Muchas veces la gente mayor acusa a la juventud de aislarse del mundo. Podemos imaginar que primero fueron los walkman y los audífonos: ¿cuántas veces no hemos escuchado la anécdota del chico arrollado por un auto o –peor– por el tren? Después llegaron los teléfonos celulares y los smartphones, que con el tiempo aumentan su capacidad de consumir nuestra atención.
Uno de mis profesores decía horrorizarse porque para él los iPods y celulares alejaban a las personas de la realidad, ya fuera en el salón de clases o en la mesa durante una comida familiar; le respondí que el problema no eran los dispositivos, sino el deseo de la gente por –precisamente– alejarse de ella; eso significaba que su realidad no era agradable ni interesante. ¿Cómo llegamos al punto en que una pantalla de unos cuantos centímetros se vuelve más atractiva que los 360 grados de visión que tenemos frente a los ojos?
Hace algunos días escribí acerca de la obsesión que tenemos por retratar ciertos momentos, cada vez más nimios o insignificantes. El problema ahí era cuando nuestro interés por la conservación se vuelve patológico, lo cual también puede suceder con el desinterés por la realidad. ¿No es agradable cuando descubrimos que no hicimos un solo tweet en toda la tarde porque estábamos pasándola genial con los amigos? Aunque quizá alguien no resista la tentación de hacerle saber al mundo que su amigo no ha tweeteado porque se la está pasando muy bien.

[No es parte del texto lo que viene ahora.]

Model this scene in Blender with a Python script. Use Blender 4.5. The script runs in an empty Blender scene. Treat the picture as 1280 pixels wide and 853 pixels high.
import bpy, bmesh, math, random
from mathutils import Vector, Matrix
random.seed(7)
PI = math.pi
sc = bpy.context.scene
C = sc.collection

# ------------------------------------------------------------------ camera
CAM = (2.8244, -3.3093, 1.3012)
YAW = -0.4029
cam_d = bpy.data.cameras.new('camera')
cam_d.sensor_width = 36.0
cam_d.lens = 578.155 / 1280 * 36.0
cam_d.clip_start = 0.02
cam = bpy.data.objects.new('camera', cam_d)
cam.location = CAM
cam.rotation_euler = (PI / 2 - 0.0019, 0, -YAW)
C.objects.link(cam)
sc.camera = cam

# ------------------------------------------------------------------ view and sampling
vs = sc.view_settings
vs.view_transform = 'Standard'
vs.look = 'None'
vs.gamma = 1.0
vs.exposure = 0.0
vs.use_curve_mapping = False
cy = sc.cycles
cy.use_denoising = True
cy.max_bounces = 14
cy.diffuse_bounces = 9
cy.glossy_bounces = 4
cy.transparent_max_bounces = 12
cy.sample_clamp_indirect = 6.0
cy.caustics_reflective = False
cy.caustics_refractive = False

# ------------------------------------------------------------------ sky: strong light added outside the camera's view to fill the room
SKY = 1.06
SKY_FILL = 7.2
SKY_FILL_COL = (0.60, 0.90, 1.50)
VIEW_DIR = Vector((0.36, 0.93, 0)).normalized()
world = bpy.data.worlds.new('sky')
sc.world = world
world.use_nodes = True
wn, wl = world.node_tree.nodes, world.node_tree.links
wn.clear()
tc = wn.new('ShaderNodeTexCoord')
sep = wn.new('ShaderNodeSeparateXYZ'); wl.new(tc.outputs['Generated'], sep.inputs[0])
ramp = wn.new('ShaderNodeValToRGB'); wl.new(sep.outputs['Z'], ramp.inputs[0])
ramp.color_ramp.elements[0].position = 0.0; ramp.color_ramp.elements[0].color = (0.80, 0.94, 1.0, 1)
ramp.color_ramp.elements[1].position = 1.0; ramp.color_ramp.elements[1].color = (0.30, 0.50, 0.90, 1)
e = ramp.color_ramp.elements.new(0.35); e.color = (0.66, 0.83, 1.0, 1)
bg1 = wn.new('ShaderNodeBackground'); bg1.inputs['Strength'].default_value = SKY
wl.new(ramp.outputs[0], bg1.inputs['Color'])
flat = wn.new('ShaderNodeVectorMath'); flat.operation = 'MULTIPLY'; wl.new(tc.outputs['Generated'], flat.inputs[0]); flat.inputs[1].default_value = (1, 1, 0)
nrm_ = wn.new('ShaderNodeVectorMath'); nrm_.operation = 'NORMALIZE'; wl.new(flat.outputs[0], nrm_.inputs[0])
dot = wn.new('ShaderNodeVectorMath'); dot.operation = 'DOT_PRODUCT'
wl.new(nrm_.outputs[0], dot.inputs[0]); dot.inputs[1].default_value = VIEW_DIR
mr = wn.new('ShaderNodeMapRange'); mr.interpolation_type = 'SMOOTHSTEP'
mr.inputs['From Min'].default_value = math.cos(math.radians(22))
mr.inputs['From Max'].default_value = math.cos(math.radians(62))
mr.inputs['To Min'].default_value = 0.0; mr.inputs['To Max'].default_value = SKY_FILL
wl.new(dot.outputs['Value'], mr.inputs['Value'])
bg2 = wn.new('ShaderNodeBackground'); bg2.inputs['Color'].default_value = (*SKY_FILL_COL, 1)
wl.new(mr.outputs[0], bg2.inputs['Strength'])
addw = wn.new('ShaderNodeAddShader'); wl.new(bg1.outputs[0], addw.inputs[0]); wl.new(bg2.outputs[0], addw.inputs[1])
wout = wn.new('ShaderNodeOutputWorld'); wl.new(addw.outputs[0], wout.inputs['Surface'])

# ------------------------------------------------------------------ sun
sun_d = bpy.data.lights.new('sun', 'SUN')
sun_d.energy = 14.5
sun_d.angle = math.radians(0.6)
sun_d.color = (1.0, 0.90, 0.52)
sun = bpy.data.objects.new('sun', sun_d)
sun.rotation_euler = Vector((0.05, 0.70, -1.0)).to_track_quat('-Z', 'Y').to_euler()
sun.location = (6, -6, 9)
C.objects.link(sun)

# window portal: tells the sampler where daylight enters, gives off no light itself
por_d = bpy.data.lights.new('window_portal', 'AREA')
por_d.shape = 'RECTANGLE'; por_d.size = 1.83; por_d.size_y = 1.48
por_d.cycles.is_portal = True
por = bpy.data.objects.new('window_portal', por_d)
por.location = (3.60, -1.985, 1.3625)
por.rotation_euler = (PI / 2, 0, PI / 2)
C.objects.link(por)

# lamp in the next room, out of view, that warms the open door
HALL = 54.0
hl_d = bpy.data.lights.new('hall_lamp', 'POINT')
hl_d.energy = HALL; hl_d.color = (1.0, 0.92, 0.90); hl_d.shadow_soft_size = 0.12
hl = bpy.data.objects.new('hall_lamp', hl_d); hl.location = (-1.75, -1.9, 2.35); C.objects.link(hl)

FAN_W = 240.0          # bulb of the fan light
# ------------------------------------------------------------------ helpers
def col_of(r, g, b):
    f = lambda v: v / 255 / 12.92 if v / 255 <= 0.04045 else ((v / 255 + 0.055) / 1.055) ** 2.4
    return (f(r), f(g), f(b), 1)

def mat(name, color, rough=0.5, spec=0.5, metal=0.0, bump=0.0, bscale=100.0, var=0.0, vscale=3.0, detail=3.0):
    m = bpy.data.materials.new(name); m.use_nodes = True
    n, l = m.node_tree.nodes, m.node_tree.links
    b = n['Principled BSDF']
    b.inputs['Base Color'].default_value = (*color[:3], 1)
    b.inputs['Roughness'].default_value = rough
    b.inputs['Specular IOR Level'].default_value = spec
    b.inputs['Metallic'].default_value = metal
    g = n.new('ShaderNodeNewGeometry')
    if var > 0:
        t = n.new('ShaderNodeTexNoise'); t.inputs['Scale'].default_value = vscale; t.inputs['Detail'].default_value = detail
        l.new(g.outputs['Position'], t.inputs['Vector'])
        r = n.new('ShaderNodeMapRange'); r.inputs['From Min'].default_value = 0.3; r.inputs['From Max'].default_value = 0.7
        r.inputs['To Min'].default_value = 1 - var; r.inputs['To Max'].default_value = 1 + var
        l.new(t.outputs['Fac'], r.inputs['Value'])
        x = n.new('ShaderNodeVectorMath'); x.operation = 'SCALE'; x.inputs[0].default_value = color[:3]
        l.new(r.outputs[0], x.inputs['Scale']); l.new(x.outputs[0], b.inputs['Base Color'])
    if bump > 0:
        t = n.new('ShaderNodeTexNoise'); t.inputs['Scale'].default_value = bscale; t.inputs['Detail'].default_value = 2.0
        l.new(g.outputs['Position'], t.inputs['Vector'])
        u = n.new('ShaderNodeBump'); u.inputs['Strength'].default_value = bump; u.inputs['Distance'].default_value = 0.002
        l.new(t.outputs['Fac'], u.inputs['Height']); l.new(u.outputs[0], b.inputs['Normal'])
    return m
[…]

Siempre he tenido la convicción de que nada hay como experimentar con todos los sentidos, y no sólo con lo que percibimos a través de una pantalla con bocinas. Pero entiendo las maravillas de las tecnologías de la información y por eso busco un balance entre la forma en la que percibo el mundo: por ejemplo, si uno no puede asistir al iTunes Festival o Coachella, tiene la oportunidad de ver los streams en vivo, con buena calidad de producción y completamente gratis. Uno pensaría que eso no tendría que afectar a los organizadores, en cuanto a que la gente prefiera ver los shows por internet… y que si la gente tuviera que pagar por esas transmisiones, no las vería. Hace unas semanas yo mismo lo hice: unas de mis bandas favoritas, Emery, se reunió para una serie de conciertos que celebraban el décimo aniversario de su primer disco, tocándolo track por track en vivo. Ya que no pude asistir esa gira, compré mi ticket para el concierto de Portland, un ticket digital para la transmisión vía internet.
Ahí estaba yo frente a la pantalla, cantando las canciones de mi adolescencia, resignado a que era la mejor opción. En otras ocasiones he hecho viajes largos (algunos de miles de kilómetros) para asistir a conciertos, pero esta vez se me hizo muy cómodo verlo a distancia. Hace años tuve la oportunidad de ver a Emery en vivo pero esta vez, al final de la última canción, apagué la computadora y seguí con mi vida como si nada.
¿Qué tal si el concierto lo transmitieron desde un pequeño bar con capacidad para cientos, pero la transmisión la pagaron miles? Esto sería un modelo –por mucho– rentable. Si hoy ya pagamos en Netflix o iTunes por contenidos que no podemos tocar con las manos (incluidos extras como libros de arte en PDF), no dudo que en unos años sea más común pagar por que nos aíslen de la realidad para transportarnos a otra que se encuentre a miles de kilómetros de distancia.
Si miramos atentamente, estos servicios a distancia ya llegaron incluso a ser una simulación de otra simulación: por ejemplo, el servicio de PlayStation Now lo que hace es ofrecernos la sensación de que estamos usando un hardware que –en realidad– se encuentra a miles de kilómetros de distancia. ¿Qué no sería mejor asistir al concierto, hojear las páginas con nuestras manos, o prender una consola en nuestra habitación? Seguramente sí, pero este aislamiento de la realidad en muchos casos nos ofrece un alivio para la ausencia de eso que no podemos tener o hacer.
Al final, eso mismo es lo que hace la literatura –por dar un ejemplo–, transformar nuestro entorno a través de la imaginación, teniendo como máximo ejemplo a Don Quijote, pues termina descocado por tantos libros de caballería que leyó. La complicación sería que ahora aquello que nos saca de la realidad, sea tan sólo una presencia digital.
Estos servicios de transmisión de contenidos en vivo no son cosa nueva, pero aún no tienen la fuerza para que dejemos de asistir a eventos por verlos presencialmente. De cualquier manera, hacia allá vamos: me temo que, tarde o temprano, acabaré arrollado por el tren del aislamiento.